Messagepar Henrique » 24 mars 2005, 23:53

YvesMichaud a écrit :Tu confonds changement avec création-annihilation. Le changement est seulement le passage d'un état à un autre.


:mouais: J'avais bien dit "si par changement tu entends..." Comme tu n'avais pas précisé ce que tu entendais, il fallait bien que je propose des définitions. Ce que tu appelles "création-annihilation", c'est ce que Platon appelait le devenir. Le passage d'un état à un autre, j'en ai rendu compte ensuite avec le conatus.

Le problème n'est que déplacé, car maintenant il faut rendre compte du changement dans la façon de considérer Victor Hugo (d'abord comme un enfant, puis comme un adulte, et enfin comme un mort)


J'ai dit que de toute éternité le passage d'un état à un autre pour un mode était nécessaire en raison du conatus ou effort de persévérer dans son être.
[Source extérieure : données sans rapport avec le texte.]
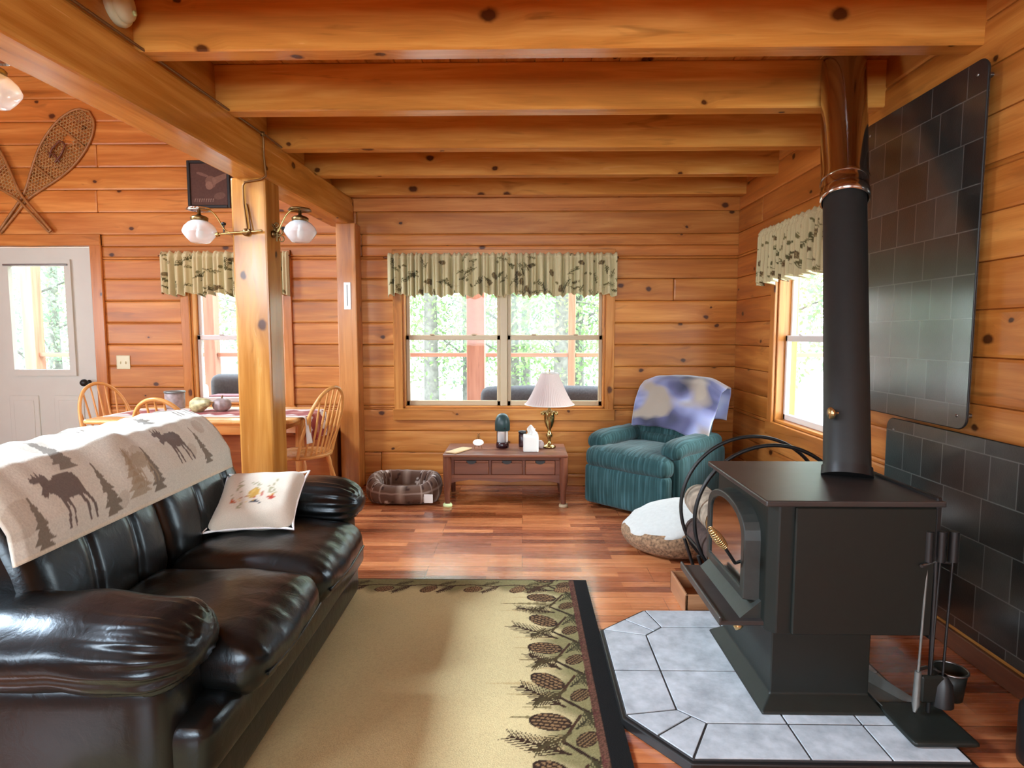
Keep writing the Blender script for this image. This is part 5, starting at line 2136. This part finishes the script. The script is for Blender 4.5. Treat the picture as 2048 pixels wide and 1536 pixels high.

Le changement en ce deuxième sens n'est donc pas nié mais au contraire expliqué. Dans l'éternité de Dieu, le présent infini de toutes ses déterminations, l'homme A est à la fois enfant, adolescent, adulte, vieillard.
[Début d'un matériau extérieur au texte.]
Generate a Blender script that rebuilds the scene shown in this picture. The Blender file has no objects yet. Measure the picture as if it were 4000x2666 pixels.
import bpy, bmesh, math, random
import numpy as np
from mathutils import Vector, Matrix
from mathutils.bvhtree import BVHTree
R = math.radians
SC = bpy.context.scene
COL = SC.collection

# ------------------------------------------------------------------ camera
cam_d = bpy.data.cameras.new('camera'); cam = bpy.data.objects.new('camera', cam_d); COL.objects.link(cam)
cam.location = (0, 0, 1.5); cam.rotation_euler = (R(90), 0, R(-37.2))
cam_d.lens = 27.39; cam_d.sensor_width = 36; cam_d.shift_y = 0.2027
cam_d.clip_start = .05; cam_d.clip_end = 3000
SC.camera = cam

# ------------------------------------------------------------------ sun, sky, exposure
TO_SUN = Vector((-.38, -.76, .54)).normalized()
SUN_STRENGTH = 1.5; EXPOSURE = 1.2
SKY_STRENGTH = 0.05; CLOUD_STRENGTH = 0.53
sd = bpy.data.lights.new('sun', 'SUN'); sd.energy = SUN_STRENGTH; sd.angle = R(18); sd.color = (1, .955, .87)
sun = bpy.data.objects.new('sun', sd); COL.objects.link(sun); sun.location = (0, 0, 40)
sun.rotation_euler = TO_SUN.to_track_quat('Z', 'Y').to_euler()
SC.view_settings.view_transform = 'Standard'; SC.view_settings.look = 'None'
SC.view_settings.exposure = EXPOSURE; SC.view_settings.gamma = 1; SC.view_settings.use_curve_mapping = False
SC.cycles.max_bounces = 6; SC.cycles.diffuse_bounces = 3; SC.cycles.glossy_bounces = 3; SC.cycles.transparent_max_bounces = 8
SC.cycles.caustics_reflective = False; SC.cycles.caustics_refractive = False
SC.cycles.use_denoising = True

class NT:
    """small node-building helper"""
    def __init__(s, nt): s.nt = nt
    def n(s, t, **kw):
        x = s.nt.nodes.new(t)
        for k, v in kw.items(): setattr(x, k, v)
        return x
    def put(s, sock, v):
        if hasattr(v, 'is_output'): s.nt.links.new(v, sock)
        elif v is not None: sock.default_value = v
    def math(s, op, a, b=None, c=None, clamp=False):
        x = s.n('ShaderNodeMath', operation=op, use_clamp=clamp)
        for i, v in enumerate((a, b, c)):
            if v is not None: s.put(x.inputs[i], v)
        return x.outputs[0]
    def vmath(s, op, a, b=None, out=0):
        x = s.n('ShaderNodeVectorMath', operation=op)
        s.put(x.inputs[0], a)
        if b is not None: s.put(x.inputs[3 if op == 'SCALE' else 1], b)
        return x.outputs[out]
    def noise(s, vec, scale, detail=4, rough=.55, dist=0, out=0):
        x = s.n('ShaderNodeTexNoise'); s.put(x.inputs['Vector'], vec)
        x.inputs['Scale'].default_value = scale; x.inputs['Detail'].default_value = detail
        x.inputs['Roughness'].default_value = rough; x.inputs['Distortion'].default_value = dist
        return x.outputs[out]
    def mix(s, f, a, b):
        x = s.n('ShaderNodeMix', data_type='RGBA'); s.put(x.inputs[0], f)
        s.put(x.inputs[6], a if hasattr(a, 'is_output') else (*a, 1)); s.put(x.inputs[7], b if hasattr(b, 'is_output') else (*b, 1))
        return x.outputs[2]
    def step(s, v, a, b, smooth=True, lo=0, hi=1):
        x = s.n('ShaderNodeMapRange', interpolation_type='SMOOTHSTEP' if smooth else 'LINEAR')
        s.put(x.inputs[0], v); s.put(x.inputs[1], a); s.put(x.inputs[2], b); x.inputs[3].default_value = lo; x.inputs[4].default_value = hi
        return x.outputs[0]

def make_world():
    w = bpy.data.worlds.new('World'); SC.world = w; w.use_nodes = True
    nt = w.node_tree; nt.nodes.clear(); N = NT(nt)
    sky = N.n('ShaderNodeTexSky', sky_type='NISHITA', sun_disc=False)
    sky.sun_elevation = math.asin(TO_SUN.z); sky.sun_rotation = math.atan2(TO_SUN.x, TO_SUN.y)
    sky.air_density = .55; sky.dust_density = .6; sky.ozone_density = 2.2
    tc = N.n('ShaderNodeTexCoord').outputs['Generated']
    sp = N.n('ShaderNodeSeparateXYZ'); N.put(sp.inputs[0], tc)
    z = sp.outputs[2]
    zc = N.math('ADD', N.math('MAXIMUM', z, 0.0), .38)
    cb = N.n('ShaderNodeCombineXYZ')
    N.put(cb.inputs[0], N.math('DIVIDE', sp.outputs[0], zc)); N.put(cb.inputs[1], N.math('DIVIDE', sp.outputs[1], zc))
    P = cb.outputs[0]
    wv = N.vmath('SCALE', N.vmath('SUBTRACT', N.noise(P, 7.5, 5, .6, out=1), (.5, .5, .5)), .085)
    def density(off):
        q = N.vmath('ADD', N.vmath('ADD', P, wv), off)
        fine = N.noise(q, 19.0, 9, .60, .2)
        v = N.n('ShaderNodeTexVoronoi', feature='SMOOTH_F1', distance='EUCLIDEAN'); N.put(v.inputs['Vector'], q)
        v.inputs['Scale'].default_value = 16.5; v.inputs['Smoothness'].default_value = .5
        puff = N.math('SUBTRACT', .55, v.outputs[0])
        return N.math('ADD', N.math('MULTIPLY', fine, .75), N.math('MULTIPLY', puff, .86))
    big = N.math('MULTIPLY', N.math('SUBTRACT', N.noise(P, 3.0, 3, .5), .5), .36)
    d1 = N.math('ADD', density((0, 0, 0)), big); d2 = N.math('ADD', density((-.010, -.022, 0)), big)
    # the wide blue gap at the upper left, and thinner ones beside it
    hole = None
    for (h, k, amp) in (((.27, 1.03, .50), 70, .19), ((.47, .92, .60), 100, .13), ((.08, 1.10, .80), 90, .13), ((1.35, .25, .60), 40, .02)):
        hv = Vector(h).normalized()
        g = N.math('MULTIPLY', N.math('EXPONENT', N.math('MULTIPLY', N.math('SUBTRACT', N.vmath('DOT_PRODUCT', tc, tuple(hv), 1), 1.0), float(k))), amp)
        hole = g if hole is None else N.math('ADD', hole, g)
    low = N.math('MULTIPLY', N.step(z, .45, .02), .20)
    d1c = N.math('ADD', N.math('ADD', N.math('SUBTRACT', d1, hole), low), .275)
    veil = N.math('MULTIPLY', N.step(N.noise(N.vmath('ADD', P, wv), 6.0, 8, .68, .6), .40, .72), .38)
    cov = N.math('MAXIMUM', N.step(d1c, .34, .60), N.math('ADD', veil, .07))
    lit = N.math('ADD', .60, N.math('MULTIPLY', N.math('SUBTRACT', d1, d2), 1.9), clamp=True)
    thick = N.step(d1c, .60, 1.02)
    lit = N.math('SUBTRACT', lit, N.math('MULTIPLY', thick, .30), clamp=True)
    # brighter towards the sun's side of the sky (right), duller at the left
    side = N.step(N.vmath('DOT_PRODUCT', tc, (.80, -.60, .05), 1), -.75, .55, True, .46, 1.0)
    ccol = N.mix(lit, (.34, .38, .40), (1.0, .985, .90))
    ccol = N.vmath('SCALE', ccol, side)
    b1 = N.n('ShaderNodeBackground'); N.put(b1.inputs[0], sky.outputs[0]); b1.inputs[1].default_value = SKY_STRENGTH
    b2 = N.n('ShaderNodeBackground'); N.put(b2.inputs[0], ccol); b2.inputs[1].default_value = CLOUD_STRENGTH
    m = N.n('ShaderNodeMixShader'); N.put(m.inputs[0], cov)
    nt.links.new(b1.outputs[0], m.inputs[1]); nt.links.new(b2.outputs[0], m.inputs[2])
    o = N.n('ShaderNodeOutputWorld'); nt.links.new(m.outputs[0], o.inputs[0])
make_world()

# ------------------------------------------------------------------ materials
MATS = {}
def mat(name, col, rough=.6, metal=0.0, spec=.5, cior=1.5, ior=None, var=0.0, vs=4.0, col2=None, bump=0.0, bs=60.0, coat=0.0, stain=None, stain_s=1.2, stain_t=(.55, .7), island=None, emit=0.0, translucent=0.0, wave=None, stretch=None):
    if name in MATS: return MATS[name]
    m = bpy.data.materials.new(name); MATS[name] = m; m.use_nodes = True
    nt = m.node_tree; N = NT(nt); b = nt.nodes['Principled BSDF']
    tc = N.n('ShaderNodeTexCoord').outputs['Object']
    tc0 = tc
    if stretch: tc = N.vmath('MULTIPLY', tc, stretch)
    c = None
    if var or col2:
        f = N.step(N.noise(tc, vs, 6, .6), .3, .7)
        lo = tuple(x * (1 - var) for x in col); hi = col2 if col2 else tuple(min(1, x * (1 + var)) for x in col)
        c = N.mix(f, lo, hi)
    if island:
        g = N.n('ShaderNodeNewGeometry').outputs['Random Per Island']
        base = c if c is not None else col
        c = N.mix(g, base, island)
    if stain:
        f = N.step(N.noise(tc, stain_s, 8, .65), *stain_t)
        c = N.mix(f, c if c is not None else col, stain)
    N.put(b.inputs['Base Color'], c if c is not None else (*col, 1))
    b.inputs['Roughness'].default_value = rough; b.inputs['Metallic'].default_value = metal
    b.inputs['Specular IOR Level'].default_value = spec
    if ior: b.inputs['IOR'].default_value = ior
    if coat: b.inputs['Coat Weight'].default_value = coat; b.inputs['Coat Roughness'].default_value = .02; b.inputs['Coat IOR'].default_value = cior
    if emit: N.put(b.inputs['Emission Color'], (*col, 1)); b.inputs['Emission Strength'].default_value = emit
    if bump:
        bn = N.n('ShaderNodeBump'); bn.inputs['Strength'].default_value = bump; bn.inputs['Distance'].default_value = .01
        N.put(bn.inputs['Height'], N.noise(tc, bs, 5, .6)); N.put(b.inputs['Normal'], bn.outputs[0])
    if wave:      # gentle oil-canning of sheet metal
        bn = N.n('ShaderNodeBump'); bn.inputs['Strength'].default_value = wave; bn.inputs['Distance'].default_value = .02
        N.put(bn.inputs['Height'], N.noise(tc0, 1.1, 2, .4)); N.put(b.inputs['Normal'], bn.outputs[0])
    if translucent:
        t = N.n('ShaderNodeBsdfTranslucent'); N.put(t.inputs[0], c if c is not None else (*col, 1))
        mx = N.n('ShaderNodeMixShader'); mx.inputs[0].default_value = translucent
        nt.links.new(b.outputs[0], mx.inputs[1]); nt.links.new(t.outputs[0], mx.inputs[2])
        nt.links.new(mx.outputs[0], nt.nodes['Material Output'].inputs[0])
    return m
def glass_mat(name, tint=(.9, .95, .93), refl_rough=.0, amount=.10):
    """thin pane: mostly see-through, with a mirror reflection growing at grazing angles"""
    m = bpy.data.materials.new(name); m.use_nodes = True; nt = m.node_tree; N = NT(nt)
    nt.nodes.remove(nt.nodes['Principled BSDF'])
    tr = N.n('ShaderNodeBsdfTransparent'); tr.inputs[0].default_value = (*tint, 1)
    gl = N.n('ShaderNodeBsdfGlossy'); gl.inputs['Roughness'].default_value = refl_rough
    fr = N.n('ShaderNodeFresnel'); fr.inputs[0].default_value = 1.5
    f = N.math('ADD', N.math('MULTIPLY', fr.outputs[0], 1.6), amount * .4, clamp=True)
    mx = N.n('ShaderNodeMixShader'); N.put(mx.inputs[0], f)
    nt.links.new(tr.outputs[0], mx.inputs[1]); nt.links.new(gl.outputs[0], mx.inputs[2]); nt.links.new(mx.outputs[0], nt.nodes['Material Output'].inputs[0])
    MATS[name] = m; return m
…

Pourquoi voudrais tu que l'eternité signifie uniquement être figé dans ses limites ? Ce n'est pas la conception de l'éternité de Spinoza, en tout cas pas la mienne ;-). Seul un système fini impliquerait la substance stérile et paralysée qu'Hegel croyait voir chez Spinoza. Certes, si la substance se résumait à n'être qu'un triangle, ses propriétés seraient non seulement éternelles mais également figées. Mais comme elle est absolument infinie, elle implique des propriétés que sont les modes dont l'essence est précisément de s'affirmer autant qu'il est en soi, donc de varier. C'est ce qui fait d'ailleurs que l'idée même de la propriété "la somme des angles fait deux droits" s'affirme d'elle même, dynamiquement, sans avoir besoin d'une hypothétique faculté absolue de vouloir, dans notre mental quand s'y trouve l'idée du triangle.